Entscheidungsfaktoren

Ausgangspunkt ist immer eine krisenhafte Situation, bei der bereits militärische Mittel verwendet werden und die die Staatengemeinschaft zum Eingreifen veranlasst. Erst der auf diese Situation Bezug nehmende Beschluss (z. B.) der UNO ermöglicht eine Truppenentsendung. Dieser Beschluss ist jedoch erst der auslösende Schritt. Gefordert sind in der Folge jene Staaten,

  • die als Urheber der Krisensituation die internationale Bühne betreten haben und
  • jene Staaten, die willens und bereit sind, einzugreifen und Truppen zu entsenden.

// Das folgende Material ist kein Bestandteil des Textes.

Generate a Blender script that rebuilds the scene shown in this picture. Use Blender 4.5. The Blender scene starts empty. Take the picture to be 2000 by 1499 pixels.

Ausschlaggebend in dieser Phase sind vertrauensbildende Kontakte zwischen all jenen Parteien, die in Hinkunft aufeinander angewiesen sind, um in der Krisenregion für eine friedvolle Entwicklung Sorge zu tragen.

Mandat und Einbindung der Militärs

Das so genannte Mandat, also der Auftrag an die Truppen, muss genau festgelegt, genau ausformuliert und eindeutig sein. Davon hängt in hohem Maße der Erfolg der Mission ab.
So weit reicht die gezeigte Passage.